I’ve nothing against experts — alleged or otherwise — speculating about which are the best teams going into a season. We do that in every sport at every level, from the pros right on down to the more competitive Little Leagues.

Every publication and web page and sports show should predict away with abandon. It gets the discussion going. But they should do it independently and for entertainment purposes only.
Where I have a big problem is when we have an official poll of experts — writers, broadcasters, coaches and the like — before the season even begins.

The Associated Press three years ago removed its poll from the mechanism that decides the BCS standings on the grounds that it wasn’t fair to vote for the participants in a title game. Yet the AP merrily publishes a pre-season poll that establishes the line on the season.

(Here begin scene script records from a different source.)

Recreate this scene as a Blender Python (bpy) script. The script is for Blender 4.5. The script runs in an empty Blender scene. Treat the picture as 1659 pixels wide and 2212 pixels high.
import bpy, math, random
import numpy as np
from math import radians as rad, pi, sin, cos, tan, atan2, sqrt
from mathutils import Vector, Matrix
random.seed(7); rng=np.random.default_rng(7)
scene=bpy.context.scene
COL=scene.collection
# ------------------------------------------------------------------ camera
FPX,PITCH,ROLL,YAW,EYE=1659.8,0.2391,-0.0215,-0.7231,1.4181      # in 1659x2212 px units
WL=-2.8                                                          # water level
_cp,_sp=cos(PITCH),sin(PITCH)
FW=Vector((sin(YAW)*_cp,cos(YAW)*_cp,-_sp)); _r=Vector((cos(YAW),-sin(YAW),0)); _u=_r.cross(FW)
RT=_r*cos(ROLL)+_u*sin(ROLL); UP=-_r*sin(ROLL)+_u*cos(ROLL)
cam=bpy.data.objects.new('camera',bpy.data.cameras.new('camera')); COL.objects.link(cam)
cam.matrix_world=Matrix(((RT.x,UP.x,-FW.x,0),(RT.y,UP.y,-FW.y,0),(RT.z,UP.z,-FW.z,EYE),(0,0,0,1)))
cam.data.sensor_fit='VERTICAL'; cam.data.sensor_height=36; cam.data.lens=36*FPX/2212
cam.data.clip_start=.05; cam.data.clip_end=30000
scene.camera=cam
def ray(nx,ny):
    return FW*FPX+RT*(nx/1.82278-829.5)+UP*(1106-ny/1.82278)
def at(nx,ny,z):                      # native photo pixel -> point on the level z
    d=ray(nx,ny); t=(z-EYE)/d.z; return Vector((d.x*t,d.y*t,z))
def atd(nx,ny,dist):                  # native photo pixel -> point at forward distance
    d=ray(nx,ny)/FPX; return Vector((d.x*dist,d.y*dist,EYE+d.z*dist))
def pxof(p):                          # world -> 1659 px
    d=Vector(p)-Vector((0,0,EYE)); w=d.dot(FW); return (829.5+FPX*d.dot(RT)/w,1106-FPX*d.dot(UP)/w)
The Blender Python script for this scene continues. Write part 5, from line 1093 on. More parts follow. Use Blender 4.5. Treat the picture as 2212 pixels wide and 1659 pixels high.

The BCS has that much right. It doesn’t come out with its coaches’ poll until the second month of the season, the thinking being that you can’t tell how good anybody is until they’ve actually played some games. But the BCS poll takes its lead from the AP and other polls. If it didn’t the rankings wouldn’t more often than not mirror each other. For five or six weeks, the AP establishes the best teams based on the prejudices and preconceptions of voters.

The voters aren’t dummies by any means. Most of them cover college football for a living and know a lot more about the game than you and I. But before the season has even started, they’re engaging in educated guesswork.

USC goes to the top of the heap automatically because that’s where they’ve been and they’ve got a great coach and the high-school kids they recruited are really good. Rutgers goes to bottom of the Top 20 because they should be happy to be mentioned at all. Notre Dame always gets votes because it’s Notre Dame and used to be good — 20 years ago. Big Ten teams get high rankings because the perception — not always born out in the bowl games — is that the Big Ten is as tough a conference as there is.

You can say that things sort themselves out over the course of the season, but they don’t.